Born to Be Original

Sept. 1, 2012
Scott Peterson has fixed snowmobiles, lawnmowers and cars since he was a kid. But none of his projects have compared to his 1968 Plymouth Roadrunner.

Scott Peterson was just a teenager when he found the perfect car to repair.

It was 1974, and he had been working for a Ford dealership in Mapleton, Minn., when he heard about a $225 1968 Plymouth Roadrunner with chrome slotted wheels that had been sitting on a local farm next to a machine shed.

He borrowed a pickup and pulled it home with a chain. The original owner thought the engine had completely blown out, but Peterson found it only had two bent pushrods, which cost him 98 cents each. “I replaced those and it ran like a top,” he says.

So began his restoration project. Peterson is now owner, CEO and shop manager at Scott’s Body Shop in Mapleton, Minn. He still takes out the Roadrunner, and buffs it now and again to keep it shiny.

When he first got the blood-red vehicle with a silver and gray vinyl interior, he didn’t work on it much right away.
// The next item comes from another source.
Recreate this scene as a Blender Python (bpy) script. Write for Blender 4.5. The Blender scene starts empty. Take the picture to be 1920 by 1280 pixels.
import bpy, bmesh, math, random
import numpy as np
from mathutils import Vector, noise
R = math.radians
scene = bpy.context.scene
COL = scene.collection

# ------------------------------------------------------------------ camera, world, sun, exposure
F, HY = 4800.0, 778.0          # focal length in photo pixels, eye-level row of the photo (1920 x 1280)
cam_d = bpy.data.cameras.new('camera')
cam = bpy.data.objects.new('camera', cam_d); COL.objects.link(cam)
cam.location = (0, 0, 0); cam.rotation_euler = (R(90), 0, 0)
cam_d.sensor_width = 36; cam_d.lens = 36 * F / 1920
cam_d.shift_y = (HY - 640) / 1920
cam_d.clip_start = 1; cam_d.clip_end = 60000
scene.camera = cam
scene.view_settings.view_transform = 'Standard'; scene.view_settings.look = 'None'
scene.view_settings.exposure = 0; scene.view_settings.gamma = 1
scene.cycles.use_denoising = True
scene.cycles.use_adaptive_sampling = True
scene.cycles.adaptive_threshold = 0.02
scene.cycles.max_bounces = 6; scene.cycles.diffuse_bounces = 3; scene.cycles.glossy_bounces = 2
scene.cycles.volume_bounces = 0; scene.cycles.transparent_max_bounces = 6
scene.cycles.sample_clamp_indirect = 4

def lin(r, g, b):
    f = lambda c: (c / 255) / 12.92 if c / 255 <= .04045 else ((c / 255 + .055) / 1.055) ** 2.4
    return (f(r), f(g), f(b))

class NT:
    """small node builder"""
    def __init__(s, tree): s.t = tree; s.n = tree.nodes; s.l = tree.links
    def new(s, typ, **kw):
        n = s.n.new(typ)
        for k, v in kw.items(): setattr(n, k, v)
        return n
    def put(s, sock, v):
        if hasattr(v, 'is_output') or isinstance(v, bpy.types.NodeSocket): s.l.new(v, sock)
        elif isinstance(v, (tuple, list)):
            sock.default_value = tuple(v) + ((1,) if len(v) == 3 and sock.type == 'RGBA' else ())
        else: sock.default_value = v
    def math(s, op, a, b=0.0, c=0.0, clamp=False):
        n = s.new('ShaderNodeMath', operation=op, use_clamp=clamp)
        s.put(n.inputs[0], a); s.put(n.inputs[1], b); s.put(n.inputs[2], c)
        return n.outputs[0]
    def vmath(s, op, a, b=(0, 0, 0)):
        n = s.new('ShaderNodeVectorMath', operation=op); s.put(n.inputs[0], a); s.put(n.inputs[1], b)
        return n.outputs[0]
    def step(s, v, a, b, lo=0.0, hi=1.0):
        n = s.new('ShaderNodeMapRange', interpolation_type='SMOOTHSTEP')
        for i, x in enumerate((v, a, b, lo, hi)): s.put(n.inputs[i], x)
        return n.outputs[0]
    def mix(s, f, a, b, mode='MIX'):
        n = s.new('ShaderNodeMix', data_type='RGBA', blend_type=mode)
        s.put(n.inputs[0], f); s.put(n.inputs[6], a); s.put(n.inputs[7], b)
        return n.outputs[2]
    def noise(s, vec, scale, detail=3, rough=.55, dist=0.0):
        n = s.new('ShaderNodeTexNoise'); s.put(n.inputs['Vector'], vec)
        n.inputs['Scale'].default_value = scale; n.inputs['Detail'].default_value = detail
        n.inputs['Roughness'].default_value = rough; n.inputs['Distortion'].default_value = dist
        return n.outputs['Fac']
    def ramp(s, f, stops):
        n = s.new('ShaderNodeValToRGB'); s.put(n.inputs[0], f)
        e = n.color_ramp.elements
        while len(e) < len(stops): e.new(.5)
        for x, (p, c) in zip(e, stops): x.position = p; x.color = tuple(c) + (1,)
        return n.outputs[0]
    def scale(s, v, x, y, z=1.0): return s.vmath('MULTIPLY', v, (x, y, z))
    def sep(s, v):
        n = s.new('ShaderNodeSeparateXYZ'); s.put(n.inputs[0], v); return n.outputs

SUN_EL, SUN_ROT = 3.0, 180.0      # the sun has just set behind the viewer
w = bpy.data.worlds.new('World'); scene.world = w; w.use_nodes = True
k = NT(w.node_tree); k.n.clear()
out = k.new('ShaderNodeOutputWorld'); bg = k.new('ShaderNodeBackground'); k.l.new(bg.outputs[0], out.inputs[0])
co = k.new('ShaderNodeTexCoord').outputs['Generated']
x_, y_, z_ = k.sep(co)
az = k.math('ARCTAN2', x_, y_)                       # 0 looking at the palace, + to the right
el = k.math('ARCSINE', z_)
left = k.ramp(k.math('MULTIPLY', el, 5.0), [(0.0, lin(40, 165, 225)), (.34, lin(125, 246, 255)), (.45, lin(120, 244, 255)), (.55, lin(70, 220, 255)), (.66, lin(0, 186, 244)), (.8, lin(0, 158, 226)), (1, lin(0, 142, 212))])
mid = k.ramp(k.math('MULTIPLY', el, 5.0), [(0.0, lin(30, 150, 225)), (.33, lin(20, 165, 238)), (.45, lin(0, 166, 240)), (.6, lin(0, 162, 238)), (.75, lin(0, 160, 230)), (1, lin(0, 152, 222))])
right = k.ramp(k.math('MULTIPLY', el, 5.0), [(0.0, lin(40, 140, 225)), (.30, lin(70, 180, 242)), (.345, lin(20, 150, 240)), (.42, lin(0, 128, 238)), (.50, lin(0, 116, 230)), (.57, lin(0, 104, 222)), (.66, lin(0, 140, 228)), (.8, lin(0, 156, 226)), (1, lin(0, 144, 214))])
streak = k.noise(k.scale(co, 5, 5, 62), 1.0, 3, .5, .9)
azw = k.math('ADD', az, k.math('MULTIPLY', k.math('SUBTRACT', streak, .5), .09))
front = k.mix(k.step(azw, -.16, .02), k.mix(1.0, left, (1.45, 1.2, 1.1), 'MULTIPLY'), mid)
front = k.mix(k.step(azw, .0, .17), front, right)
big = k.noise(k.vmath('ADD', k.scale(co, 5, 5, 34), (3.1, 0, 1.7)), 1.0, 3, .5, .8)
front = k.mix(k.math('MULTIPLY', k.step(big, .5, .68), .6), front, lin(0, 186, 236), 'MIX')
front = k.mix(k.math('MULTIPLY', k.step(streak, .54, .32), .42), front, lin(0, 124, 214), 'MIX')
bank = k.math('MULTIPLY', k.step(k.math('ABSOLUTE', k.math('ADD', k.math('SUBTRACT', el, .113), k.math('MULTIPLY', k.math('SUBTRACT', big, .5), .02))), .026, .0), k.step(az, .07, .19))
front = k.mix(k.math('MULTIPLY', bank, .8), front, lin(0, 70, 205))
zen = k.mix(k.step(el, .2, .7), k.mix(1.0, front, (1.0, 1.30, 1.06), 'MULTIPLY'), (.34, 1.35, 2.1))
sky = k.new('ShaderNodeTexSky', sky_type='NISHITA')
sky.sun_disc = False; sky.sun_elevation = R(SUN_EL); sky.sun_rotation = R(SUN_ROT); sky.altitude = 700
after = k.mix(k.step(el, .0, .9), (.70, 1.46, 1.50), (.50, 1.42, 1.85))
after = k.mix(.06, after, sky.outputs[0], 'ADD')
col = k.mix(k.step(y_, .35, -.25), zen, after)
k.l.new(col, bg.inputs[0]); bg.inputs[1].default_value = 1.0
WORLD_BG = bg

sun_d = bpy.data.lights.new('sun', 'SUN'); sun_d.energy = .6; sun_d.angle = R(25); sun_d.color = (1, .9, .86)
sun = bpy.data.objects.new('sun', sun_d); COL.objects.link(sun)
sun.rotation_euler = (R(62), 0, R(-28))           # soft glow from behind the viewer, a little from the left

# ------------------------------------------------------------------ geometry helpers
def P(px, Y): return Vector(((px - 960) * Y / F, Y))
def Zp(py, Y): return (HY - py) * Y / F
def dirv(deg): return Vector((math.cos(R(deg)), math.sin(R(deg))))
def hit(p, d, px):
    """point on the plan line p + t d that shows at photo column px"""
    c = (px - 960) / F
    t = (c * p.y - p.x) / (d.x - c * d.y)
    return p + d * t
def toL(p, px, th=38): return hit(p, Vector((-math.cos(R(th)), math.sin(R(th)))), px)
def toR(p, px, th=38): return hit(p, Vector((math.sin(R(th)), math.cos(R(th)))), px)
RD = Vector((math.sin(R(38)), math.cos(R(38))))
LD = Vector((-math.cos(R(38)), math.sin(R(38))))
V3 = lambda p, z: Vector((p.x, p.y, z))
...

The 383-cubic-inch engine, which makes 330 horsepower, took him only a day to fix. Even though the car had a crushed quarter panel and a smashed fender, the 17-year-old Peterson wanted to drive it before he truly fixed it up.

So he did. He even drove it in winter, using the chains he put on it to pull police out of back roads during blizzards.

But Peterson eventually got the itch to restore the car. He spent March, April and May of 1975 pouring nights, weekends, 300–400 hours and $1,500 into the car. He began by doing the bodywork, replacing the wrecked fender and quarter panel. He braised the quarter panel with a gas torch and braising rod. Peterson says he was allowed to do all this work at his high school job at the Ford dealership’s body shop.

After finishing the bodywork, he and a friend began painting. He had seen in magazines a painting style using metal flake and Mirra Chrome paint that he wanted to try. So the first task was to put dry glitter into a primer gun and put that down. Then for nine days straight, he applied lacquer clear. Peterson figures they used about five gallons of high-performance lacquer clear.

Then he and his friend taped off quarter-inch lines up, down, around and all the way down the length of the vehicle. After taping the car, they applied a transparent candy color.

Then he wet sanded and buffed the car. About a month later, he wet sanded it and buffed it again, and put on two more gallons of clear.

He finished the car in time for his senior prom. Upon graduation, his parents bought him Cragar S/S wheels, which are still on the car. That summer he enjoyed his youth, going to parties and working to buy performance upgrades. He did that for the next five years or so. He bought a bigger camshaft for it, and gave it a 750 Holley double-pumper carburetor.

During that time, he took it to local car shows, where people knew the Roadrunner was his because so few people had that kind of paint job anymore.

He keeps the car around, and takes it out regularly. He says a lot of his buddies who have completed restoration projects have gotten rid of their cars; they had to when they started their families.

But, not Peterson. He not only plans to keep this car, but he plans to do more restorations, especially as he gets closer to retirement.

“There was no way they were prying my Roadrunner away from me,” he says.